During the industrial revolution in Britain, for example, Dissenters from the Church of England were far over-represented among the nascent capitalist class, compared to their overall population. Dissenters were Protestants, but belonged to other than the official denomination, which meant their full participation in civic life was curtailed or forbidden (no holding of elective office, for example). In Scotland, industrialization was carried out mainly by those of Anglo-Saxon heritage, as compared to the proletarian descendants of the Celtic Highlanders (including the minority Scots Catholic population). Calvinist Anglo-Scots have in turn, been predominant in modern business throughout England itself, and in Ulster, Canada and the United States. In Germany, Max Weber famously observed that “Protestants eat well, while Catholics sleep well,” indicating the predominance of the former in business and the professions, the latter among the working-classes. In Germany, too, secular or convert Jews were again over-represented in trade and merchantry, notoriously to fall victim to Nazism because of it.


The reality of the prevalence, or outright dominance, of ethnic and religious minorities in the ranks of the merchantry, is confounding to the respective views of human nature held by Marxists, on the one hand, and by monetarists, on the other. Far from being, by definition, rational benefit-maximisers, as argued by classical liberals, people only take to trade as a primary way of life, under extraordinary social circumstances. It is the ascetic value placed on “saving for another day”, which paradoxically makes capital accumulation possible. But this is upsetting, in turn, to the Marxian assumption that, in the first place, capital accumulation is not dependent upon ethno-cultural particularities, and that it is impossible for the dispossessed to get ahead by saving and risk-taking.


All the religious and ethnic minorities that were, ultimately, noted for their shrewdness in business, were originally in wretched straits. It was precisely their denial of full participation in the feudal-tributary economy, which forced the minorities into trade, and thus, subsequent wealth. Under capitalism, it is possible to get ahead; but success and sagacity in business requires a particular socio-cultural conditioning, and is not otherwise intuitive. In reality, the industrial revolution of the eighteenth century occurred against a particular social and cultural background. Ascetic religion, the aftermath of the Protestant Reformation, thrived especially in nordic Europe (essentially, Britain, the Dutch- and German-speaking lands, as well as Scandinavia) during the early-modern centuries. Protestantism was successfully transplanted from there to northern America, as well as other outports throughout the world (southern Africa as well as Australia and New Zealand). True asceticism was the province of but a minority of the pious, but the values of hard work and sobriety in conduct and manners, were broadly held throughout English-speaking and other nordic-European societies.

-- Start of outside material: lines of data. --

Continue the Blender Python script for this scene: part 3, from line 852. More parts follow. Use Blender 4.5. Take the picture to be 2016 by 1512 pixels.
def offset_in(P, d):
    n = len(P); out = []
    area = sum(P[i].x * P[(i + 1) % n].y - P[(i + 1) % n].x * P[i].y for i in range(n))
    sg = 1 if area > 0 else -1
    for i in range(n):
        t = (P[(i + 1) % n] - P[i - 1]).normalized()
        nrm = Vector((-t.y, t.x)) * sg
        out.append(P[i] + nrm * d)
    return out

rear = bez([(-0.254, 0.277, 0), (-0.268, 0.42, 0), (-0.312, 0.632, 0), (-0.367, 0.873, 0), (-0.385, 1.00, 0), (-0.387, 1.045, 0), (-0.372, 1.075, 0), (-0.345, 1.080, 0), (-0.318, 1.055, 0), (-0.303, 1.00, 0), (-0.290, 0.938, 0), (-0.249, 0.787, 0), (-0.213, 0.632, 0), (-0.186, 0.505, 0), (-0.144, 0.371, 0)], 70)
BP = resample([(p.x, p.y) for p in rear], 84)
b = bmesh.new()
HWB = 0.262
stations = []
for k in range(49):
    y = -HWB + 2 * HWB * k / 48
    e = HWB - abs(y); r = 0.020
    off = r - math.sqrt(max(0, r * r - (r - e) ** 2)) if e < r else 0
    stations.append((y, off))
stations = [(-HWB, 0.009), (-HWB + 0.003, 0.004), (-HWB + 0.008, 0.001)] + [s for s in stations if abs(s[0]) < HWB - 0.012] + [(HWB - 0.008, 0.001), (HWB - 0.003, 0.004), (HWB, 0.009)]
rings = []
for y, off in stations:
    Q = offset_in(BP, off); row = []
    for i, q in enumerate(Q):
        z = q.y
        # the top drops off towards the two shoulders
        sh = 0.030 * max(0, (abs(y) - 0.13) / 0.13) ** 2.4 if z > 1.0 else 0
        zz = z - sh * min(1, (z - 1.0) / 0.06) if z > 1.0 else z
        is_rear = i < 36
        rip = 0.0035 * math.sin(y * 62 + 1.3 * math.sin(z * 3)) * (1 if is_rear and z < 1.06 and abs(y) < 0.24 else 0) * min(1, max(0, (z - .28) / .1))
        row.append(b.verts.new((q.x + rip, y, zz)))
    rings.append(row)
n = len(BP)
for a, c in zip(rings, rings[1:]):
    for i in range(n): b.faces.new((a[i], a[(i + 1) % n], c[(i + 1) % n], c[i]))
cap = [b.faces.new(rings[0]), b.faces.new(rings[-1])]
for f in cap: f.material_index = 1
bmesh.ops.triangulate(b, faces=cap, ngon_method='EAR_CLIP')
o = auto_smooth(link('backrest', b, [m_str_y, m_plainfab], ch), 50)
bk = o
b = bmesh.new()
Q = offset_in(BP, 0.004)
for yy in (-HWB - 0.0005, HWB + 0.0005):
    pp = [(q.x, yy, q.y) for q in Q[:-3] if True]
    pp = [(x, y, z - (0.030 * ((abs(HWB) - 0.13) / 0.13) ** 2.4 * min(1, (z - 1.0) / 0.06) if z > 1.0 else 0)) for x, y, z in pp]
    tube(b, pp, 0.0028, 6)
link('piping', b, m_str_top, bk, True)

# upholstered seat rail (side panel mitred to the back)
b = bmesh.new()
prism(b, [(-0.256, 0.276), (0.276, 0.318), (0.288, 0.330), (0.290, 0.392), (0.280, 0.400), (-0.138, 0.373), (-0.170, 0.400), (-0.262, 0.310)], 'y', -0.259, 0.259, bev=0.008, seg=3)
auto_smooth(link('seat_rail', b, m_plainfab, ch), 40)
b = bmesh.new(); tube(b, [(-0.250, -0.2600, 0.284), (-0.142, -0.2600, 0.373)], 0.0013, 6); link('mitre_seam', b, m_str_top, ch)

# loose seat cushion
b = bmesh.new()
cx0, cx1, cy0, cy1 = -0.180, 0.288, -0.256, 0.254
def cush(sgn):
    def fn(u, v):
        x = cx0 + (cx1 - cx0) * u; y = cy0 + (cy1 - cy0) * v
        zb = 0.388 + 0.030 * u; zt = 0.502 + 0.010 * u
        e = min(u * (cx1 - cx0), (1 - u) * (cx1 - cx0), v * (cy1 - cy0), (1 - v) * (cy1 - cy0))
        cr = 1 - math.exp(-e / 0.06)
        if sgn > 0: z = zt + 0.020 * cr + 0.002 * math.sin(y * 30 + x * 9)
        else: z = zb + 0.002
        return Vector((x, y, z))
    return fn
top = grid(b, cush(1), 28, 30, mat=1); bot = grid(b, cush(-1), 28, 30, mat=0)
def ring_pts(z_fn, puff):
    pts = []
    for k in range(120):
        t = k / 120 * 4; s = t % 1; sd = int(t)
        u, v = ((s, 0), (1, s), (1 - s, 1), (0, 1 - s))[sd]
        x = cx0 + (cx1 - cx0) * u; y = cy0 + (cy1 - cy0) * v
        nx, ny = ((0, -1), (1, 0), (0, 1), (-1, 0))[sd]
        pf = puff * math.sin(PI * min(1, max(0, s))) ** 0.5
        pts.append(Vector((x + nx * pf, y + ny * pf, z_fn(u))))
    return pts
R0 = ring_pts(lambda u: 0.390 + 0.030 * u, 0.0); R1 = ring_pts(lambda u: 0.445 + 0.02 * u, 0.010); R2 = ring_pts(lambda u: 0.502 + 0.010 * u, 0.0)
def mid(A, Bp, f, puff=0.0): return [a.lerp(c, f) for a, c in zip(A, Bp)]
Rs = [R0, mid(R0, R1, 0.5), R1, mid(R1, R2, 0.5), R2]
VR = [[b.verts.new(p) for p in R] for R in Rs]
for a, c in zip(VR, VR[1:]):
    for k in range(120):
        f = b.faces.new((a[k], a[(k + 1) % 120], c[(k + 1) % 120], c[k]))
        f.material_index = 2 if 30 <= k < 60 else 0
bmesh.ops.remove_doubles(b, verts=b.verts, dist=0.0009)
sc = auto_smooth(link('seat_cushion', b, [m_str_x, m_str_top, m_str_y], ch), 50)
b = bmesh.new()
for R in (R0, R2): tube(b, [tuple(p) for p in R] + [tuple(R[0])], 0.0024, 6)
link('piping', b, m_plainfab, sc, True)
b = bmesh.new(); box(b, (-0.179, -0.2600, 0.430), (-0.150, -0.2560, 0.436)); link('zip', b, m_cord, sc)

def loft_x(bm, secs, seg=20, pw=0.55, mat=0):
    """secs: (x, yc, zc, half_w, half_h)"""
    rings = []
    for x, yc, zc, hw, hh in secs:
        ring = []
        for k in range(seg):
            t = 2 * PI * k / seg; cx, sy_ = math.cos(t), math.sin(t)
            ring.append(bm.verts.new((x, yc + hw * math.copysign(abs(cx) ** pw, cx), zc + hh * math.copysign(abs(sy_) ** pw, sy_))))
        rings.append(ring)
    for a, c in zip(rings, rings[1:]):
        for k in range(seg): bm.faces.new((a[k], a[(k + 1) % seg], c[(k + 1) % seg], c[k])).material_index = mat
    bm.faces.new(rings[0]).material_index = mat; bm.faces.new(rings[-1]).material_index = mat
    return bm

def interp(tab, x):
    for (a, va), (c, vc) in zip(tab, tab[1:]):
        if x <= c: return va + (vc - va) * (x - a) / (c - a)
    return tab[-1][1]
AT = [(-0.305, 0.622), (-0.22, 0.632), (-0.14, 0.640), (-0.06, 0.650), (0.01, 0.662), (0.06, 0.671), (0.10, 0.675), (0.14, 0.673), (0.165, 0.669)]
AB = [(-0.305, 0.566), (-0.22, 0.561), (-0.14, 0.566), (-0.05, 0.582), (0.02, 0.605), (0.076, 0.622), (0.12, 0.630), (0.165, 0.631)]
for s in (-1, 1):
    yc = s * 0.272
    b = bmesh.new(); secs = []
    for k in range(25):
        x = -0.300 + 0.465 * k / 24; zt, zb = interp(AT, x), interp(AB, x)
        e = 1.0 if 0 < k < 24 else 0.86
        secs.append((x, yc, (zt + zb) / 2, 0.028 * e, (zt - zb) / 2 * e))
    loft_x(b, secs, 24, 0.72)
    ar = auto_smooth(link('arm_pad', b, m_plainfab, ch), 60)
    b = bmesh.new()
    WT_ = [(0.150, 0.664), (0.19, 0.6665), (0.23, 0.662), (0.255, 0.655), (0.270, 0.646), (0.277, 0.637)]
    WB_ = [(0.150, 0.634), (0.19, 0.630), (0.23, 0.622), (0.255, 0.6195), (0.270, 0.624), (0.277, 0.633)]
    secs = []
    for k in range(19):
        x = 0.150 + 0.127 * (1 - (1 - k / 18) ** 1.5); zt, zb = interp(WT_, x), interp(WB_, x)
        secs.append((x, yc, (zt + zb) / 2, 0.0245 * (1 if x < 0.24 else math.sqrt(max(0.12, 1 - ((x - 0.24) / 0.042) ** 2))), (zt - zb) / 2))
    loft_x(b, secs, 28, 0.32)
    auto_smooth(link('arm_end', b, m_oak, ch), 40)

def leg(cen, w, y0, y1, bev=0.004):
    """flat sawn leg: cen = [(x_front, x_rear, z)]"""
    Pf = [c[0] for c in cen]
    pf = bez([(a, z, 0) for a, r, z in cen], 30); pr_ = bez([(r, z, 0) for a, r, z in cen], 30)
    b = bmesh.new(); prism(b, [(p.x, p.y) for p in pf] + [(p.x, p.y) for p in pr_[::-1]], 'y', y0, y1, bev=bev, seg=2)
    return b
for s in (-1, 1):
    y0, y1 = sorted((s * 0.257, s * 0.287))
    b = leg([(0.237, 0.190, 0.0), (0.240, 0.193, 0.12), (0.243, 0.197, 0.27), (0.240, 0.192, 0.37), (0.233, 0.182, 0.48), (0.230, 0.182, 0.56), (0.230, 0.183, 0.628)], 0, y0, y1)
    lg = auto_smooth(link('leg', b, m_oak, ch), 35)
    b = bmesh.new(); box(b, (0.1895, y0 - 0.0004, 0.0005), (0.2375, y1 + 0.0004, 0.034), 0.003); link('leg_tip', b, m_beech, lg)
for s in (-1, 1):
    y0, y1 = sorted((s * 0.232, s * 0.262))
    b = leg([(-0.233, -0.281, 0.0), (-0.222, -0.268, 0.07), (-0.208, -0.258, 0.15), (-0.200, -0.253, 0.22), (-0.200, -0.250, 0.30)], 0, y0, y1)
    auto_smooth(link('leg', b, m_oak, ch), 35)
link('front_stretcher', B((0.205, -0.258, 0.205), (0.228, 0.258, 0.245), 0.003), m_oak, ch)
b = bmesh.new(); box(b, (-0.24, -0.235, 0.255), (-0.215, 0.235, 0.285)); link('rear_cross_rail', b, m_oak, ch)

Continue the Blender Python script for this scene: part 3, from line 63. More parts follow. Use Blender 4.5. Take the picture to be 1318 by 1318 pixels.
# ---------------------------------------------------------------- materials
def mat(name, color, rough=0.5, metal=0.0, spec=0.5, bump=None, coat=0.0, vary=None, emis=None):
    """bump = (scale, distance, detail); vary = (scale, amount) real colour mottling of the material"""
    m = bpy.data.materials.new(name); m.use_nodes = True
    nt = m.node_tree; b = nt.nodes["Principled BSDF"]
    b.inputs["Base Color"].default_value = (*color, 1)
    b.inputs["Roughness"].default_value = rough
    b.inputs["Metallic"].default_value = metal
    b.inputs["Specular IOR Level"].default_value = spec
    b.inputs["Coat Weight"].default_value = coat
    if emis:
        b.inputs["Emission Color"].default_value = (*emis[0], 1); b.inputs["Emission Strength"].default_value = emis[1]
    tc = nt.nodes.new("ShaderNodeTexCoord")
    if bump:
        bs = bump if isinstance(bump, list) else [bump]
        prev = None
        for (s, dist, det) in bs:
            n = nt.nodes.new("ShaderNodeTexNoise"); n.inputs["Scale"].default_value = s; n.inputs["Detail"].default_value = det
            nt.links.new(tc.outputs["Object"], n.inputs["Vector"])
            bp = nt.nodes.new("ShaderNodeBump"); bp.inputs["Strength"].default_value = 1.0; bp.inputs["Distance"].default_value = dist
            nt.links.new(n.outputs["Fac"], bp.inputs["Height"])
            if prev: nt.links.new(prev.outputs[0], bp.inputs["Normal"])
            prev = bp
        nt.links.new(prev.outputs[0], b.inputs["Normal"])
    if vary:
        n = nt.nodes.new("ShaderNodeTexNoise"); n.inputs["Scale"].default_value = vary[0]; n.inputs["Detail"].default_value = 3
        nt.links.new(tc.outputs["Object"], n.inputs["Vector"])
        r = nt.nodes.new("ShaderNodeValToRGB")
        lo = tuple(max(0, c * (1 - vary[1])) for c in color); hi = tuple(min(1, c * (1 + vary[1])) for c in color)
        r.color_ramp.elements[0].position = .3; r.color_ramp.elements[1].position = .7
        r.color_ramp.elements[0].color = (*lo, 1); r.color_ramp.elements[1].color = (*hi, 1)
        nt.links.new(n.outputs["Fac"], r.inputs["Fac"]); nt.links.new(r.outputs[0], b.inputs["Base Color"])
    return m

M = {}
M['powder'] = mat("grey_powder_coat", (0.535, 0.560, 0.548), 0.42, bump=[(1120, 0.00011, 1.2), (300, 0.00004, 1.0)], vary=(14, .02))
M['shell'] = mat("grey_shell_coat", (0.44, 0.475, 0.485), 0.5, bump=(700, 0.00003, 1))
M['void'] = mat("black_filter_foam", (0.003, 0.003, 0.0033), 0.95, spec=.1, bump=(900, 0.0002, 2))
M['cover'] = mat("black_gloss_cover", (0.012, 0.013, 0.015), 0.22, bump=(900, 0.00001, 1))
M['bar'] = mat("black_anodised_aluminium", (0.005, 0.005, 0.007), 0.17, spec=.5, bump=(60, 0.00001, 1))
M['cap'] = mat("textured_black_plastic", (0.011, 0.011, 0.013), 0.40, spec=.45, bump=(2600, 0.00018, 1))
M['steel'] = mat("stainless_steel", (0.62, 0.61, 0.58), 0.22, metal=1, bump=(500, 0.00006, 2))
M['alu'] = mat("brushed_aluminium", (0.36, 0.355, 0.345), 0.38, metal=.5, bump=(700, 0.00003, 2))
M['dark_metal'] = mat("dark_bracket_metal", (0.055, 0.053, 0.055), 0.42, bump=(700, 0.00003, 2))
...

Anglophone society as well, had a tradition of free labour, extant since long before the advent of factory-employment. This together allowed Britain to pioneer a factory-based economy, a process repeated on a far more grandiose scale in the United States. In Britain and the United States, industrialization was hardly trouble-free, but not marked by the sort of social and class division that characterized the factory revolutions in France and elsewhere in Europe. Although even in the English-speaking world, trade and commerce was dominated by those of ascetic denominations and ethnicities, the general embrace of Protestantism allowed those of lower station to make something of themselves, as long as they were ready to adopt monastic habits themselves.